>> START
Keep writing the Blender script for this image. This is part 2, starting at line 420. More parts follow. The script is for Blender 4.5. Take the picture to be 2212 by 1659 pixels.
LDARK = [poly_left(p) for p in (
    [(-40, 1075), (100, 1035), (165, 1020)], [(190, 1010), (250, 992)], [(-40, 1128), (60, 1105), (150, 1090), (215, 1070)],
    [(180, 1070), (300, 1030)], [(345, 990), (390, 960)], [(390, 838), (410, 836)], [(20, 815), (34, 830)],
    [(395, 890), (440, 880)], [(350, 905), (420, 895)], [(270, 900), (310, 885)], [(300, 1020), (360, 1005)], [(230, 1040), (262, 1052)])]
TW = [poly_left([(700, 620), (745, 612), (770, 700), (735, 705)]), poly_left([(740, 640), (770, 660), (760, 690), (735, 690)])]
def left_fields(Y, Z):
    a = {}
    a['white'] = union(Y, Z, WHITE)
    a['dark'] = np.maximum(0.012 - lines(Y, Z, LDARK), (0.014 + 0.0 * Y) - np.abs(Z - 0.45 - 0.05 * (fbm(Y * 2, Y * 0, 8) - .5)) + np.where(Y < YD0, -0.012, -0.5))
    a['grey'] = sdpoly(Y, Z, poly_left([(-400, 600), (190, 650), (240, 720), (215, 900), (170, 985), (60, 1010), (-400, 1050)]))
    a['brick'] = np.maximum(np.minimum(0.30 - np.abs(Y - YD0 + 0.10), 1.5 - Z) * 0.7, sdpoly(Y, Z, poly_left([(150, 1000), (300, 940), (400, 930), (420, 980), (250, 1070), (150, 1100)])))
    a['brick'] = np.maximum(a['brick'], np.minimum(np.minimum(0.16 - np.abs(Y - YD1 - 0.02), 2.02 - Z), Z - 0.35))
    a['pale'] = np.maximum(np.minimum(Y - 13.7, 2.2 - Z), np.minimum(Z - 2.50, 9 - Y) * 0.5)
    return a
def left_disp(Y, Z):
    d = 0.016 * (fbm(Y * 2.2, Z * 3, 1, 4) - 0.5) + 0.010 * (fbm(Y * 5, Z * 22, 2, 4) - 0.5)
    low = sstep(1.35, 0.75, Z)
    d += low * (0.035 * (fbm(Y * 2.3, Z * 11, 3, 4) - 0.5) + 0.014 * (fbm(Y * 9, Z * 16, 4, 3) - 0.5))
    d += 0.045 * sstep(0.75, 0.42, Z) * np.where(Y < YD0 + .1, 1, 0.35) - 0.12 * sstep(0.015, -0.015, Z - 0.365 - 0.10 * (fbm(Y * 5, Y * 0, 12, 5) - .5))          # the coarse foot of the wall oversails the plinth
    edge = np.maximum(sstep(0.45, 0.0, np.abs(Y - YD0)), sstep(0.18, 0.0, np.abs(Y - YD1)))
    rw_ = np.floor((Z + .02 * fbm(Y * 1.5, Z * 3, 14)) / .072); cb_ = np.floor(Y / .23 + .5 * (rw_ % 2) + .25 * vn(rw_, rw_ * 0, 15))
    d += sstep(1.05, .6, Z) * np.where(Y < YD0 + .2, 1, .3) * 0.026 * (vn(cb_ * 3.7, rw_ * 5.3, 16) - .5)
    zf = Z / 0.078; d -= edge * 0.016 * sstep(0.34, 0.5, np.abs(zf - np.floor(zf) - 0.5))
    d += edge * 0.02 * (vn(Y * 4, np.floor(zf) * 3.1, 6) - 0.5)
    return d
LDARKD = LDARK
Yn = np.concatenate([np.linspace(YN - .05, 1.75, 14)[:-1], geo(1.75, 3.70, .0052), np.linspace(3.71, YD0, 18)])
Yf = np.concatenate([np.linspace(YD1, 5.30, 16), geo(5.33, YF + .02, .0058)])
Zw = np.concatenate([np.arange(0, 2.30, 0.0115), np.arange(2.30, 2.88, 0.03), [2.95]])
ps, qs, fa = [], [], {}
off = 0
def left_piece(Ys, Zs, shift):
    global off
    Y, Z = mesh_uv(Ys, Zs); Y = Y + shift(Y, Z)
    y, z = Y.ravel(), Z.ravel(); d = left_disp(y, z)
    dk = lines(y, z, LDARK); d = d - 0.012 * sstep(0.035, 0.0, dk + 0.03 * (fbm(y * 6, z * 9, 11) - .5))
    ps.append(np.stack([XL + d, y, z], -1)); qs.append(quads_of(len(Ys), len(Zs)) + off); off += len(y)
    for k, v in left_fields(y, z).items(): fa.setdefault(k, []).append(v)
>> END
Write out the full listing, keeping every line exactly as it is.

> _Exercise answer_:
Keep writing the Blender script for this image. This is part 2, starting at line 420. More parts follow. The script is for Blender 4.5. Take the picture to be 2212 by 1659 pixels.
LDARK = [poly_left(p) for p in (
    [(-40, 1075), (100, 1035), (165, 1020)], [(190, 1010), (250, 992)], [(-40, 1128), (60, 1105), (150, 1090), (215, 1070)],
    [(180, 1070), (300, 1030)], [(345, 990), (390, 960)], [(390, 838), (410, 836)], [(20, 815), (34, 830)],
    [(395, 890), (440, 880)], [(350, 905), (420, 895)], [(270, 900), (310, 885)], [(300, 1020), (360, 1005)], [(230, 1040), (262, 1052)])]
TW = [poly_left([(700, 620), (745, 612), (770, 700), (735, 705)]), poly_left([(740, 640), (770, 660), (760, 690), (735, 690)])]
def left_fields(Y, Z):
    a = {}
    a['white'] = union(Y, Z, WHITE)
    a['dark'] = np.maximum(0.012 - lines(Y, Z, LDARK), (0.014 + 0.0 * Y) - np.abs(Z - 0.45 - 0.05 * (fbm(Y * 2, Y * 0, 8) - .5)) + np.where(Y < YD0, -0.012, -0.5))
    a['grey'] = sdpoly(Y, Z, poly_left([(-400, 600), (190, 650), (240, 720), (215, 900), (170, 985), (60, 1010), (-400, 1050)]))
    a['brick'] = np.maximum(np.minimum(0.30 - np.abs(Y - YD0 + 0.10), 1.5 - Z) * 0.7, sdpoly(Y, Z, poly_left([(150, 1000), (300, 940), (400, 930), (420, 980), (250, 1070), (150, 1100)])))
    a['brick'] = np.maximum(a['brick'], np.minimum(np.minimum(0.16 - np.abs(Y - YD1 - 0.02), 2.02 - Z), Z - 0.35))
    a['pale'] = np.maximum(np.minimum(Y - 13.7, 2.2 - Z), np.minimum(Z - 2.50, 9 - Y) * 0.5)
    return a
def left_disp(Y, Z):
    d = 0.016 * (fbm(Y * 2.2, Z * 3, 1, 4) - 0.5) + 0.010 * (fbm(Y * 5, Z * 22, 2, 4) - 0.5)
    low = sstep(1.35, 0.75, Z)
    d += low * (0.035 * (fbm(Y * 2.3, Z * 11, 3, 4) - 0.5) + 0.014 * (fbm(Y * 9, Z * 16, 4, 3) - 0.5))
    d += 0.045 * sstep(0.75, 0.42, Z) * np.where(Y < YD0 + .1, 1, 0.35) - 0.12 * sstep(0.015, -0.015, Z - 0.365 - 0.10 * (fbm(Y * 5, Y * 0, 12, 5) - .5))          # the coarse foot of the wall oversails the plinth
    edge = np.maximum(sstep(0.45, 0.0, np.abs(Y - YD0)), sstep(0.18, 0.0, np.abs(Y - YD1)))
    rw_ = np.floor((Z + .02 * fbm(Y * 1.5, Z * 3, 14)) / .072); cb_ = np.floor(Y / .23 + .5 * (rw_ % 2) + .25 * vn(rw_, rw_ * 0, 15))
    d += sstep(1.05, .6, Z) * np.where(Y < YD0 + .2, 1, .3) * 0.026 * (vn(cb_ * 3.7, rw_ * 5.3, 16) - .5)
    zf = Z / 0.078; d -= edge * 0.016 * sstep(0.34, 0.5, np.abs(zf - np.floor(zf) - 0.5))
    d += edge * 0.02 * (vn(Y * 4, np.floor(zf) * 3.1, 6) - 0.5)
    return d
LDARKD = LDARK
Yn = np.concatenate([np.linspace(YN - .05, 1.75, 14)[:-1], geo(1.75, 3.70, .0052), np.linspace(3.71, YD0, 18)])
Yf = np.concatenate([np.linspace(YD1, 5.30, 16), geo(5.33, YF + .02, .0058)])
Zw = np.concatenate([np.arange(0, 2.30, 0.0115), np.arange(2.30, 2.88, 0.03), [2.95]])
ps, qs, fa = [], [], {}
off = 0
def left_piece(Ys, Zs, shift):
    global off
    Y, Z = mesh_uv(Ys, Zs); Y = Y + shift(Y, Z)
    y, z = Y.ravel(), Z.ravel(); d = left_disp(y, z)
    dk = lines(y, z, LDARK); d = d - 0.012 * sstep(0.035, 0.0, dk + 0.03 * (fbm(y * 6, z * 9, 11) - .5))
    ps.append(np.stack([XL + d, y, z], -1)); qs.append(quads_of(len(Ys), len(Zs)) + off); off += len(y)
    for k, v in left_fields(y, z).items(): fa.setdefault(k, []).append(v)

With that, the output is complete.